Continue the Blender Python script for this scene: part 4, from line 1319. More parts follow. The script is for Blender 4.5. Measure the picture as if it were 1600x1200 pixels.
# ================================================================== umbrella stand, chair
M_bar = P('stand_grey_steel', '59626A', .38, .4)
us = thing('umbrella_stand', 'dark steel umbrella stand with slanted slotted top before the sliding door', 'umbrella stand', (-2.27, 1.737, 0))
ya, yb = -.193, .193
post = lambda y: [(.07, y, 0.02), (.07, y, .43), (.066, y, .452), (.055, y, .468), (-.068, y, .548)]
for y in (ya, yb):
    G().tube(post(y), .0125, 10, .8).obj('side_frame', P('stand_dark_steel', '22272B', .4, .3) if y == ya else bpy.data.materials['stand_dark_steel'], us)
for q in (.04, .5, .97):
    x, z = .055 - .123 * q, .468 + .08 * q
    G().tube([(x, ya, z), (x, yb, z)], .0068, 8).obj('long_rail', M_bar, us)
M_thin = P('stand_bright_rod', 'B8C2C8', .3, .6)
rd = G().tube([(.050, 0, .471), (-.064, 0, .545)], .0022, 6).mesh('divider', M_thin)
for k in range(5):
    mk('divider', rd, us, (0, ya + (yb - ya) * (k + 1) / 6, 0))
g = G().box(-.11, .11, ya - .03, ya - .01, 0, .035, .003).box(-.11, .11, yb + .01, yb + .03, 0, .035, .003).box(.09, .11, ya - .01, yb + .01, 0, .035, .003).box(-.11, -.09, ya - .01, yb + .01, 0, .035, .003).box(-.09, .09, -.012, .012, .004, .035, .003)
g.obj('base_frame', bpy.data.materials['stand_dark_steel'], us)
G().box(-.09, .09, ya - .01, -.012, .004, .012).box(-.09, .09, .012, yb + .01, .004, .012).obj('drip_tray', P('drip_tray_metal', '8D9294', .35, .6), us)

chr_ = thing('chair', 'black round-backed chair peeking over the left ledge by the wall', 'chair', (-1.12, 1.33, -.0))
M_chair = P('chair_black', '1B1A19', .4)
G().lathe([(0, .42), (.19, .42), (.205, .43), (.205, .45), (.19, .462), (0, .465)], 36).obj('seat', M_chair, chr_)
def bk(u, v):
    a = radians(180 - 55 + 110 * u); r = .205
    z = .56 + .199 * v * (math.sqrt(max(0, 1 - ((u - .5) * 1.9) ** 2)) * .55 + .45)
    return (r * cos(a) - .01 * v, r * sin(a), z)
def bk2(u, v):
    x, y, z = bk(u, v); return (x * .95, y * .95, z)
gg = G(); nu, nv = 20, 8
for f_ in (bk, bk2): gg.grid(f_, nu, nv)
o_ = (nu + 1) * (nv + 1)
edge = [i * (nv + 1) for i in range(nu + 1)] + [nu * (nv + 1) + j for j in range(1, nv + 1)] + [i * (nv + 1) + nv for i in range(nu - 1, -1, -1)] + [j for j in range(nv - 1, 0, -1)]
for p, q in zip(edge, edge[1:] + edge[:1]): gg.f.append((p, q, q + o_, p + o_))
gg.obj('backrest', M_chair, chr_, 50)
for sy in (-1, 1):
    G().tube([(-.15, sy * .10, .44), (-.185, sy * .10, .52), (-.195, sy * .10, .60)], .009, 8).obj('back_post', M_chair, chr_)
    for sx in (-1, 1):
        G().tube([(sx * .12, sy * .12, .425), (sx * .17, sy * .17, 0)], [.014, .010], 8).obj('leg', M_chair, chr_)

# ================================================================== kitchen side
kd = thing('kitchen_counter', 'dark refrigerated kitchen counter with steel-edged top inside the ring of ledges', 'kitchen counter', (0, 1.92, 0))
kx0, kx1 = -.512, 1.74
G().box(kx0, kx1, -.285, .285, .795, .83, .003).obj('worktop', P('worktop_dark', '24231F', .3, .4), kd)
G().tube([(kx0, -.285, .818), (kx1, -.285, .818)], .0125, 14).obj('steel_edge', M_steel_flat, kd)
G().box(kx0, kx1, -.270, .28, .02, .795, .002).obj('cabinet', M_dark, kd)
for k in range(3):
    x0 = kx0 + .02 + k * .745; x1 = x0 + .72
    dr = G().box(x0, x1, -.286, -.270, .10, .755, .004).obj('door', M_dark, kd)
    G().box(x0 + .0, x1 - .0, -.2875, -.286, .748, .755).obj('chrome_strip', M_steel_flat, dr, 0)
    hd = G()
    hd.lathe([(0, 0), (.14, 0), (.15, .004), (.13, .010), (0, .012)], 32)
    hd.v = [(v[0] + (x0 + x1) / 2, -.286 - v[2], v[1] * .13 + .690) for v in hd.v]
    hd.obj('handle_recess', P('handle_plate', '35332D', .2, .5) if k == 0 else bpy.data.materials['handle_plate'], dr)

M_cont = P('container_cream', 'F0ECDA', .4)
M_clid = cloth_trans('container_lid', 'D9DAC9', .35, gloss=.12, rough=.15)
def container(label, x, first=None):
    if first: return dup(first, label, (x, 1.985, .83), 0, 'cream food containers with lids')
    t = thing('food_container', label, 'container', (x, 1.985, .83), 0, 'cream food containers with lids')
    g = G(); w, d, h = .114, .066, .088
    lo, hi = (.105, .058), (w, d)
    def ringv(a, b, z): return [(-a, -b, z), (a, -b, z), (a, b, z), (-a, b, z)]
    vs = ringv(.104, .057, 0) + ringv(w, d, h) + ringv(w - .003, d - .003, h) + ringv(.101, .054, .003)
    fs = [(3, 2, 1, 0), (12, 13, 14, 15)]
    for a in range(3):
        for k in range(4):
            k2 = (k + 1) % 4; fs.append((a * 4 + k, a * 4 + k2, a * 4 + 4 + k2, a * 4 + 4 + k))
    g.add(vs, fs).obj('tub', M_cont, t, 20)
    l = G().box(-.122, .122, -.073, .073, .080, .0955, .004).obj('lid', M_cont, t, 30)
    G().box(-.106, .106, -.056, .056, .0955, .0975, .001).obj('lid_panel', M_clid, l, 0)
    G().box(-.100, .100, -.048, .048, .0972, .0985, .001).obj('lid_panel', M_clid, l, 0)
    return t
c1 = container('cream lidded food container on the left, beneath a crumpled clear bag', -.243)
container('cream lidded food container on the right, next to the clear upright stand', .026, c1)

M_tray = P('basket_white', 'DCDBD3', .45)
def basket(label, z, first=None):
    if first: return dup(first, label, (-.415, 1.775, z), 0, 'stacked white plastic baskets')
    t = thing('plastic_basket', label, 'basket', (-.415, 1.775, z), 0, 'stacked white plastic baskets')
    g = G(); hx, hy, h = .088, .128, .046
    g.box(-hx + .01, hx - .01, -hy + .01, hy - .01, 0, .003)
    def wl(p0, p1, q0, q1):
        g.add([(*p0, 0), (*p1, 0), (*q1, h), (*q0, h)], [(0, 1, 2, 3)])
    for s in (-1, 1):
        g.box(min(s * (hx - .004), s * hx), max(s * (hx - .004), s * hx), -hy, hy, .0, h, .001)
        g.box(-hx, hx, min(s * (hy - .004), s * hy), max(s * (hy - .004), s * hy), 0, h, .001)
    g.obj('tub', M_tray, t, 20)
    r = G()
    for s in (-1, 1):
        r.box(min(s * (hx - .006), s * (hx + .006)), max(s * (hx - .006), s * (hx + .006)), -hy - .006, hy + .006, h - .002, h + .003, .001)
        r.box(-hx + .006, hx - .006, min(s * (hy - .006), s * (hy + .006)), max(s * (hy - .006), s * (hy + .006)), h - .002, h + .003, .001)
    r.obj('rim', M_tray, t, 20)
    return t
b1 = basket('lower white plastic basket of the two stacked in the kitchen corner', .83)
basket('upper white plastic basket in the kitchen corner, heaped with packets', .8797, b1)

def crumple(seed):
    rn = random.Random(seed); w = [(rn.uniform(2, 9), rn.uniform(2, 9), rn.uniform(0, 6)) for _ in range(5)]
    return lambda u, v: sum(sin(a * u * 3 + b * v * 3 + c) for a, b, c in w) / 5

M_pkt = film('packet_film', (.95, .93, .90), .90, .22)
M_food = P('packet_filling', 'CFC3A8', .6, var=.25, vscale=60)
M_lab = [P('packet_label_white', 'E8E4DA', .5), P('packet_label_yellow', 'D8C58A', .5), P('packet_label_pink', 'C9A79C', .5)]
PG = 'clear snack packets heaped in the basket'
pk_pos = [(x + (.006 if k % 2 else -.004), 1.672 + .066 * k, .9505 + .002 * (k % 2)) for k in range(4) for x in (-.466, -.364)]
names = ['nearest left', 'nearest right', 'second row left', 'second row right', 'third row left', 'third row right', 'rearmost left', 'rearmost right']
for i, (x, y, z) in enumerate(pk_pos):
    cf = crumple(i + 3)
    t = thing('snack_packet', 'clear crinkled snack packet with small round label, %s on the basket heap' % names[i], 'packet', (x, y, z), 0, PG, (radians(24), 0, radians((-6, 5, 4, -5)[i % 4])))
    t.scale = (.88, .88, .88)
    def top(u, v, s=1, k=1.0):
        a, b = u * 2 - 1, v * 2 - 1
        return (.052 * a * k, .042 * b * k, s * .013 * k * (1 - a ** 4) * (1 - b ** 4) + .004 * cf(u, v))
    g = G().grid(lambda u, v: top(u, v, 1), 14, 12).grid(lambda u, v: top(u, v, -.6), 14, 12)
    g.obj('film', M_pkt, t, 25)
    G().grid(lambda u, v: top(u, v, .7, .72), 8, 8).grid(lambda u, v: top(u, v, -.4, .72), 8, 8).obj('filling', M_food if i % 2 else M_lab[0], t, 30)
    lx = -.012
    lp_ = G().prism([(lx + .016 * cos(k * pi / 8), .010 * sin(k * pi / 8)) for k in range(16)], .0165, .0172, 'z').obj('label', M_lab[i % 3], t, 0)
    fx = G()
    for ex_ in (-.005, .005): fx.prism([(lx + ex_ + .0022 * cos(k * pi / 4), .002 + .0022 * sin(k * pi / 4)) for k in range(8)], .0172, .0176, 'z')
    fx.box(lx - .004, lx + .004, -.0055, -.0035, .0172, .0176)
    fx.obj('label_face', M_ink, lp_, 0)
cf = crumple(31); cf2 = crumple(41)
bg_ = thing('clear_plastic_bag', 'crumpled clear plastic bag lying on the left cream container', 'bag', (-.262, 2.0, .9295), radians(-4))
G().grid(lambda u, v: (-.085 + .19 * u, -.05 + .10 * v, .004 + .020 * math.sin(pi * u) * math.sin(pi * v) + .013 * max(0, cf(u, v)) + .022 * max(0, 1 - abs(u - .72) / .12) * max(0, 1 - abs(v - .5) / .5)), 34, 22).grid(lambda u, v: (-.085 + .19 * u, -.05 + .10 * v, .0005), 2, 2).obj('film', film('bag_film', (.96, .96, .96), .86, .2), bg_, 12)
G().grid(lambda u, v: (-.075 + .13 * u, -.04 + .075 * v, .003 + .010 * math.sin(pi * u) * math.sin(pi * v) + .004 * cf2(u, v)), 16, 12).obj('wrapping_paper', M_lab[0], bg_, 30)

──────

• [Problem description]:
Return only the lines from the beginning of the material up to and including the line with "G().box(-.09, .09, ya", exactly as written.

• [Output of the task]:
Continue the Blender Python script for this scene: part 4, from line 1319. More parts follow. The script is for Blender 4.5. Measure the picture as if it were 1600x1200 pixels.
# ================================================================== umbrella stand, chair
M_bar = P('stand_grey_steel', '59626A', .38, .4)
us = thing('umbrella_stand', 'dark steel umbrella stand with slanted slotted top before the sliding door', 'umbrella stand', (-2.27, 1.737, 0))
ya, yb = -.193, .193
post = lambda y: [(.07, y, 0.02), (.07, y, .43), (.066, y, .452), (.055, y, .468), (-.068, y, .548)]
for y in (ya, yb):
    G().tube(post(y), .0125, 10, .8).obj('side_frame', P('stand_dark_steel', '22272B', .4, .3) if y == ya else bpy.data.materials['stand_dark_steel'], us)
for q in (.04, .5, .97):
    x, z = .055 - .123 * q, .468 + .08 * q
    G().tube([(x, ya, z), (x, yb, z)], .0068, 8).obj('long_rail', M_bar, us)
M_thin = P('stand_bright_rod', 'B8C2C8', .3, .6)
rd = G().tube([(.050, 0, .471), (-.064, 0, .545)], .0022, 6).mesh('divider', M_thin)
for k in range(5):
    mk('divider', rd, us, (0, ya + (yb - ya) * (k + 1) / 6, 0))
g = G().box(-.11, .11, ya - .03, ya - .01, 0, .035, .003).box(-.11, .11, yb + .01, yb + .03, 0, .035, .003).box(.09, .11, ya - .01, yb + .01, 0, .035, .003).box(-.11, -.09, ya - .01, yb + .01, 0, .035, .003).box(-.09, .09, -.012, .012, .004, .035, .003)
g.obj('base_frame', bpy.data.materials['stand_dark_steel'], us)
G().box(-.09, .09, ya - .01, -.012, .004, .012).box(-.09, .09, .012, yb + .01, .004, .012).obj('drip_tray', P('drip_tray_metal', '8D9294', .35, .6), us)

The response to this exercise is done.